Özersay, Kıbrıs’taki mevcut statüko ve çözümsüzlüğün en çok Türk tarafına zarar verdiğine işaret ederek, “Bugün, kapsamlı bir çözümün olmadığı bir Kıbrıs’ta dahi, Rum kesimi hükümeti Kıbrıs’taki tek meşru hükümet gibi muamele görüyor. Hatta kapsamlı bir çözüm bulunmadan Rumların Avrupa Birliğine tam üyeliği kabul edildi.” dedi.
Rumların, Doğu Akdeniz’deki hidrokarbon yataklarının da tek sahibi gibi hareket ettiğini vurgulayan Özersay, mevcut statüko lehine olduğu için Rum hükümetinin çözüme yanaşmadığını belirtti. Özersay, 1968’de başlayan ve 50 yıldır devam eden sonu olmayan Kıbrıs görüşmelerinin temelini oluşturan “federal ortaklık modelinin” artık çok yıprandığını vurguladı.

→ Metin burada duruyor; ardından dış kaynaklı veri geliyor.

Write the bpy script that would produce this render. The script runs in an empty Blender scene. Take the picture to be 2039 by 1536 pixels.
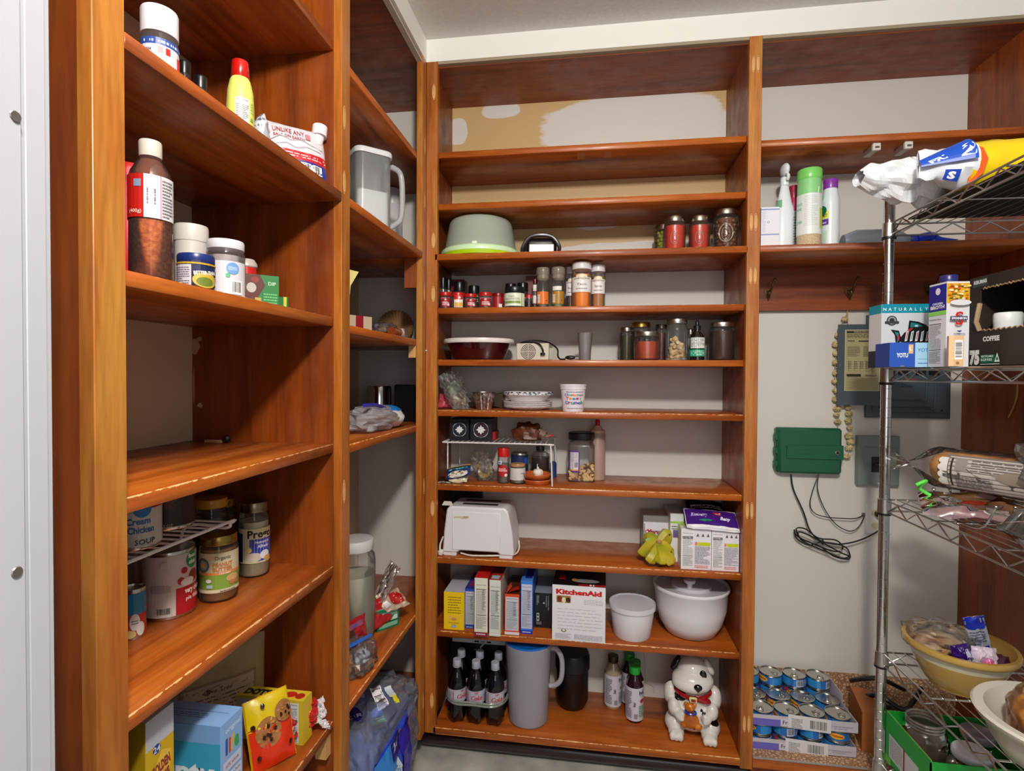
import bpy, math, random
from mathutils import Vector, Matrix, noise
PI = math.pi
S = bpy.context.scene
COL = S.collection

# ------------------------------------------------------------------ camera, world, lights, exposure
CAM = Vector((0.537, -1.7186, 1.2785))
F, PITCH, ROLL, YAW = 1076.63, -0.017623, 0.006092, 0.14433
_f = Vector((-math.sin(YAW) * math.cos(PITCH), math.cos(YAW) * math.cos(PITCH), math.sin(PITCH)))
_r = Vector((math.cos(YAW), math.sin(YAW), 0)); _u = _r.cross(_f)
R_ = _r * math.cos(ROLL) + _u * math.sin(ROLL); U_ = -_r * math.sin(ROLL) + _u * math.cos(ROLL)
cam = bpy.data.objects.new('camera', bpy.data.cameras.new('camera')); COL.objects.link(cam)
M = Matrix((R_, U_, -_f)).transposed().to_4x4(); M.translation = CAM
cam.matrix_world = M
cam.data.sensor_width = 36; cam.data.lens = F * 36 / 2039; cam.data.clip_start = 0.02
S.camera = cam

w = bpy.data.worlds.new('world'); S.world = w; w.use_nodes = True
w.node_tree.nodes['Background'].inputs[0].default_value = (1.0, 0.97, 0.93, 1)
w.node_tree.nodes['Background'].inputs[1].default_value = 0.17
def lamp(name, kind, loc, energy, color, size, rot=None):
    l = bpy.data.lights.new(name, kind); l.energy = energy; l.color = color
    if kind == 'POINT': l.shadow_soft_size = size
    else: l.size = size
    o = bpy.data.objects.new(name, l); COL.objects.link(o); o.location = loc
    if rot: o.rotation_euler = rot
    return o
lamp('ceiling_bulb', 'POINT', (0.66, -1.84, 2.15), 62, (1.0, 0.95, 0.88), 0.06)
fill = lamp('fill_light', 'AREA', (0.95, -2.7, 1.45), 5, (0.93, 0.95, 1.0), 1.2)  # unseen soft fill lamp added behind the camera
fill.rotation_euler = (math.radians(90), 0, 0)
S.view_settings.view_transform = 'Standard'; S.view_settings.look = 'None'
S.cycles.transparent_max_bounces = 40; S.cycles.max_bounces = 14
S.view_settings.exposure = 0.58; S.view_settings.gamma = 1; S.view_settings.use_curve_mapping = False

# ------------------------------------------------------------------ helpers
def _f0(px, py):
    return _f + R_ * ((px - 1019.5) / F) + U_ * ((768 - py) / F)
def at(px, py, X=None, Y=None, Z=None):
    """where the sight line through a point of the photo meets a vertical or level plane of the room"""
    d = _f0(px, py); a, v = (0, X) if X is not None else (1, Y) if Y is not None else (2, Z)
    return CAM + d * ((v - CAM[a]) / d[a])
def face(x, y): return math.atan2(CAM.x - x, -(CAM.y - y))

def lin(h):
    h = h.lstrip('#'); c = [int(h[i:i + 2], 16) / 255 for i in (0, 2, 4)]
    return tuple(x / 12.92 if x <= .04045 else ((x + .055) / 1.055) ** 2.4 for x in c) + (1,)
_mats = {}
def mat(hexc, rough=.45, metal=0, coat=0, spec=.5, emit=0):
    k = (hexc, rough, metal, coat, spec, emit)
    if k in _mats: return _mats[k]
    m = bpy.data.materials.new('paint_' + hexc.strip('#')); m.use_nodes = True
    b = m.node_tree.nodes['Principled BSDF']
    b.inputs['Base Color'].default_value = lin(hexc); b.inputs['Roughness'].default_value = rough
    b.inputs['Metallic'].default_value = metal; b.inputs['Coat Weight'].default_value = coat
    b.inputs['Specular IOR Level'].default_value = spec
    if emit: b.inputs['Emission Color'].default_value = lin(hexc); b.inputs['Emission Strength'].default_value = emit
    _mats[k] = m; return m
def clear(hexc='#f4f6f8', haze=.12, rough=.08, gloss=.5):
    """thin clear plastic or glass: mostly see-through, some haze, sharp reflections"""
    k = ('clear', hexc, haze, rough, gloss)
    if k in _mats: return _mats[k]
    m = bpy.data.materials.new('clear_' + hexc.strip('#')); m.use_nodes = True
    nt = m.node_tree; nt.nodes.clear(); N = nt.nodes.new; L = nt.links.new
    out = N('ShaderNodeOutputMaterial'); tr = N('ShaderNodeBsdfTransparent'); tr.inputs[0].default_value = lin(hexc)
    df = N('ShaderNodeBsdfDiffuse'); df.inputs[0].default_value = lin(hexc)
    tl = N('ShaderNodeBsdfTranslucent'); tl.inputs[0].default_value = lin(hexc)
    hz = N('ShaderNodeMixShader'); hz.inputs[0].default_value = .4; L(df.outputs[0], hz.inputs[1]); L(tl.outputs[0], hz.inputs[2])
    a = N('ShaderNodeMixShader'); a.inputs[0].default_value = haze; L(tr.outputs[0], a.inputs[1]); L(hz.outputs[0], a.inputs[2])
    gl = N('ShaderNodeBsdfGlossy'); gl.inputs['Roughness'].default_value = rough
    lw = N('ShaderNodeFresnel'); lw.inputs[0].default_value = 1.45
    mu = N('ShaderNodeMath'); mu.operation = 'MULTIPLY'; mu.inputs[1].default_value = gloss * 2; L(lw.outputs[0], mu.inputs[0])
    b = N('ShaderNodeMixShader'); L(mu.outputs[0], b.inputs[0]); L(a.outputs[0], b.inputs[1]); L(gl.outputs[0], b.inputs[2])
    L(b.outputs[0], out.inputs[0]); _mats[k] = m; return m
def noisy(name, c1, c2, scale, rough=.6, detail=4, stretch=(1, 1, 1), bump=0, lo=.35, hi=.65, coat=0, voronoi=False):
    if name in _mats: return _mats[name]
    m = bpy.data.materials.new(name); m.use_nodes = True; nt = m.node_tree; N = nt.nodes.new; L = nt.links.new
    b = nt.nodes['Principled BSDF']; b.inputs['Roughness'].default_value = rough; b.inputs['Coat Weight'].default_value = coat
    tc = N('ShaderNodeTexCoord'); mp = N('ShaderNodeMapping'); mp.inputs['Scale'].default_value = stretch
    L(tc.outputs['Object'], mp.inputs[0])
    if voronoi:
        nz = N('ShaderNodeTexVoronoi'); nz.feature = 'DISTANCE_TO_EDGE'; nz.inputs['Scale'].default_value = scale; src = nz.outputs['Distance']
    else:
        nz = N('ShaderNodeTexNoise'); nz.inputs['Scale'].default_value = scale; nz.inputs['Detail'].default_value = detail; src = nz.outputs[0]
    L(mp.outputs[0], nz.inputs['Vector'])
    cr = N('ShaderNodeValToRGB'); cr.color_ramp.elements[0].position = lo; cr.color_ramp.elements[1].position = hi
    cr.color_ramp.elements[0].color = lin(c1); cr.color_ramp.elements[1].color = lin(c2)
    L(src, cr.inputs[0]); L(cr.outputs[0], b.inputs['Base Color'])
    if bump:
        bp = N('ShaderNodeBump'); bp.inputs['Strength'].default_value = bump; bp.inputs['Distance'].default_value = .002
        L(src, bp.inputs['Height']); L(bp.outputs[0], b.inputs['Normal'])
    _mats[name] = m; return m

class MB:
    """gathers shapes and links them as ONE mesh object"""
    def __init__(s): s.v = []; s.f = []; s.fm = []; s.ms = []; s.flat = False
    def mi(s, m):
        if m not in s.ms: s.ms.append(m)
        return s.ms.index(m)
    def add(s, vs, fs, m):
        o = len(s.v); s.v += [tuple(p) for p in vs]; k = s.mi(m)
        for f in fs: s.f.append(tuple(i + o for i in f)); s.fm.append(k)
        return s
    def box(s, x0, x1, y0, y1, z0, z1, m, ch=0):
        if ch <= 0:
            vs = [(x, y, z) for x in (x0, x1) for y in (y0, y1) for z in (z0, z1)]
            return s.add(vs, [(0, 1, 3, 2), (4, 6, 7, 5), (0, 4, 5, 1), (2, 3, 7, 6), (0, 2, 6, 4), (1, 5, 7, 3)], m)
        # chamfered box: three nested rings per axis
        vs = []; idx = {}
        X, Y, Z = (x0, x1), (y0, y1), (z0, z1)
        for i in (0, 1):
            for j in (0, 1):
                for k in (0, 1):
                    si, sj, sk = (1 if i == 0 else -1), (1 if j == 0 else -1), (1 if k == 0 else -1)
                    idx[i, j, k, 'x'] = len(vs); vs.append((X[i], Y[j] + sj * ch, Z[k] + sk * ch))
                    idx[i, j, k, 'y'] = len(vs); vs.append((X[i] + si * ch, Y[j], Z[k] + sk * ch))
                    idx[i, j, k, 'z'] = len(vs); vs.append((X[i] + si * ch, Y[j] + sj * ch, Z[k]))
        fs = []
        for i in (0, 1): fs.append(tuple(idx[i, j, k, 'x'] for j, k in ((0, 0), (1, 0), (1, 1), (0, 1))))
        for j in (0, 1): fs.append(tuple(idx[i, j, k, 'y'] for i, k in ((0, 0), (1, 0), (1, 1), (0, 1))))
        for k in (0, 1): fs.append(tuple(idx[i, j, k, 'z'] for i, j in ((0, 0), (1, 0), (1, 1), (0, 1))))
        for i in (0, 1):
            for j in (0, 1): fs.append((idx[i, j, 0, 'x'], idx[i, j, 1, 'x'], idx[i, j, 1, 'y'], idx[i, j, 0, 'y']))
            for k in (0, 1): fs.append((idx[i, 0, k, 'x'], idx[i, 1, k, 'x'], idx[i, 1, k, 'z'], idx[i, 0, k, 'z']))
        for j in (0, 1):
            for k in (0, 1): fs.append((idx[0, j, k, 'y'], idx[1, j, k, 'y'], idx[1, j, k, 'z'], idx[0, j, k, 'z']))
        for c in [(i, j, k) for i in (0, 1) for j in (0, 1) for k in (0, 1)]:
            fs.append((idx[c + ('x',)], idx[c + ('y',)], idx[c + ('z',)]))
        return s.add(vs, fs, m)
    def rbox(s, x0, x1, y0, y1, z0, z1, rad, m, seg=5, top=0):
        """upright box with rounded vertical corners; top>0 also rolls the upper rim"""
        def ring(ins, z):
            r = max(rad - ins, .0005); o = []
            for cx, cy, a in ((x1 - rad, y1 - rad, 0), (x0 + rad, y1 - rad, 90), (x0 + rad, y0 + rad, 180), (x1 - rad, y0 + rad, 270)):
                for q in range(seg + 1):
                    t = math.radians(a + 90 * q / seg); o.append((cx + r * math.cos(t), cy + r * math.sin(t), z))
            return o
        rings = [ring(0, z0)]
        if top:
            for q in range(5):
                t = q / 4 * PI / 2; rings.append(ring(top * (1 - math.cos(t)), z1 - top + top * math.sin(t)))
        else: rings.append(ring(0, z1))
        n = len(rings[0]); vs = sum(rings, []); fs = [tuple(range(n))[::-1], tuple(range(len(vs) - n, len(vs)))]
        for a in range(len(rings) - 1):
            for i in range(n): fs.append((a * n + i, a * n + (i + 1) % n, a * n + n + (i + 1) % n, a * n + n + i))
        return s.add(vs, fs, m)
    def lathe(s, prof, m, c=(0, 0, 0), seg=28, cap=(True, True), sx=1, sy=1, ang=0):
        n = seg; vs = []; fs = []
        for r, z in prof:
            for i in range(n):
                t = 2 * PI * i / n + ang; vs.append((c[0] + r * math.cos(t) * sx, c[1] + r * math.sin(t) * sy, c[2] + z))
        for a in range(len(prof) - 1):
            for i in range(n): fs.append((a * n + i, a * n + (i + 1) % n, a * n + n + (i + 1) % n, a * n + n + i))
        if cap[0]: fs.append(tuple(range(n))[::-1])
        if cap[1]: fs.append(tuple(range(len(vs) - n, len(vs))))
        return s.add(vs, fs, m)
    def tube(s, pts, r, m, seg=8, closed=False):
        pts = [Vector(p) for p in pts]; n = len(pts); rr = r if isinstance(r, (list, tuple)) else [r] * n
        vs = []; up = None
        for i, p in enumerate(pts):
            a = pts[i - 1] if (i or closed) else p; b = pts[(i + 1) % n] if (i < n - 1 or closed) else p
            t = (b - a)
            t = t.normalized() if t.length > 1e-9 else Vector((0, 0, 1))
            if up is None: up = t.orthogonal().normalized()
            up = (up - t * up.dot(t)); up = up.normalized() if up.length > 1e-6 else t.orthogonal().normalized()
            v = t.cross(up)
            for k in range(seg):
                q = 2 * PI * k / seg; vs.append(p + (up * math.cos(q) + v * math.sin(q)) * rr[i])
        fs = []
        for i in range(n if closed else n - 1):
            for k in range(seg):
                j = (i + 1) % n
                fs.append((i * seg + k, i * seg + (k + 1) % seg, j * seg + (k + 1) % seg, j * seg + k))
        if not closed: fs += [tuple(range(seg))[::-1], tuple(range((n - 1) * seg, n * seg))]
        return s.add(vs, fs, m)
    def ell(s, c, rad, m, seg=20, rings=12, amp=0, freq=20, seed=0, floor=None, p=1, rot=None):
        vs = [];
        for i in range(rings + 1):
            th = PI * i / rings
            for k in range(seg):
                ph = 2 * PI * k / seg
                d = Vector((math.sin(th) * math.cos(ph), math.sin(th) * math.sin(ph), math.cos(th)))
                if p != 1: d = Vector([math.copysign(abs(q) ** p, q) for q in d])
                v = Vector((d.x * rad[0], d.y * rad[1], d.z * rad[2]))
                if amp: v *= 1 + amp * noise.noise(d * freq * .1 + Vector((seed, seed * 1.7, 3)))
                if amp and amp > .1: v *= 1 + amp * .4 * noise.noise(d * freq * .35 + Vector((seed * 2, 5, 3)))
                if rot: v = rot @ v
                v += Vector(c)
                if floor is not None and v.z < floor: v.z = floor
                vs.append(v)
        fs = [(i * seg + k, i * seg + (k + 1) % seg, (i + 1) * seg + (k + 1) % seg, (i + 1) * seg + k) for i in range(rings) for k in range(seg)]
        return s.add(vs, fs, m)
    def prism(s, pts, y0, y1, m):
        """outline in x,z given depth along y"""
        n = len(pts); vs = [(x, y0, z) for x, z in pts] + [(x, y1, z) for x, z in pts]
        fs = [tuple(range(n)), tuple(range(n, 2 * n))[::-1]] + [(i, (i + 1) % n, (i + 1) % n + n, i + n) for i in range(n)]
        return s.add(vs, fs, m)
    def build(s, name, parent=None, loc=None, rz=0, sharp=38, flat=False):
        me = bpy.data.meshes.new(name); me.from_pydata(s.v, [], s.f)
        for m in s.ms: me.materials.append(m)
        me.polygons.foreach_set('material_index', s.fm)
        me.polygons.foreach_set('use_smooth', [not flat] * len(s.f))
        import bmesh
        bm = bmesh.new(); bm.from_mesh(me); bmesh.ops.recalc_face_normals(bm, faces=bm.faces); bm.to_mesh(me); bm.free()
        if not flat: me.set_sharp_from_angle(angle=math.radians(sharp))
        o = bpy.data.objects.new(name, me); COL.objects.link(o)
        if parent: o.parent = parent
        if loc is not None: o.location = loc
        o.rotation_euler[2] = rz
        return o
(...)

Hidrokarbon yataklarının adanın her iki tarafındaki toplumun da “müşterek sahibi” olduğu gerçeğinin herkes tarafından kabul gördüğünü belirten Özersay, “Bu alanda alternatif bir iş birliği yolu bulmak zorundayız. Eğer bunu başarabilirsek hem bölgede hem de Kıbrıs’ta ilgili aktörler arasında karşılıklı bağımlılık olacak.” diye konuştu. Özersay, bölgedeki istikrarın garantisinin “karşılıklı bağımlılık” olduğunun altını çizerek, “Bunun için biz KKTC olarak pragmatik bir yaklaşımda bulunarak esneklik göstermeye hazırız.” dedi.
Konuşmasının ardından soruları cevaplayan Özersay, yabancı bir diplomatın Kıbrıs ara bölgede mayın temizlenmesine ilişkin sorusu üzerine, şunları kaydetti: “KKTC olarak adadaki mayınların tamamının birlikte temizlenmesi teklifinde bulunduk. Ama bu teklif (Rumlarca) kabul edilmedi. Ama en azından iki lider bazı yerlerde mayınların temizlenmesi konusunda anlaştı ve süreç başladı. Bunun yanı sıra ara bölgeye yönelik bazı soru işaretleri var. Liderler bu bölgedeki bazı yerlerde mayın olup olmadığından emin değil. Biz Kıbrıslı Türkler olarak daha önce de deklare ettiğimiz gibi adadaki tüm mayınları temizlemeye hazırız.”
Özersay, Kıbrıs görüşmelerinin yeniden başlamasına ilişkin başka bir soruya da “Eğer uluslararası aktörler, sadece ilgili taraflara çağrıda bulunarak Kıbrıs görüşmelerinin kaldığı yerden devam etmesini, müzakerelerin sürdürülmesini isterse size şunu garanti edebilirim ki bu olmayacak.” karşılığını verdi.
Konferansta, Türkiye’nin Birleşmiş Milletler (BM) Cenevre Ofisi Nezdindeki Daimi Temsilcisi Büyükelçi Sadık Arslan, Türkiye’nin Cenevre Başkonsolosu Mehmet Sait Uyanık, KKTC Cenevre Temsilcisi Gizem Alpman, Cenevre merkezli sivil toplum kuruluşlarının başkanları ve diplomatlar da katılımcı olarak yer aldı.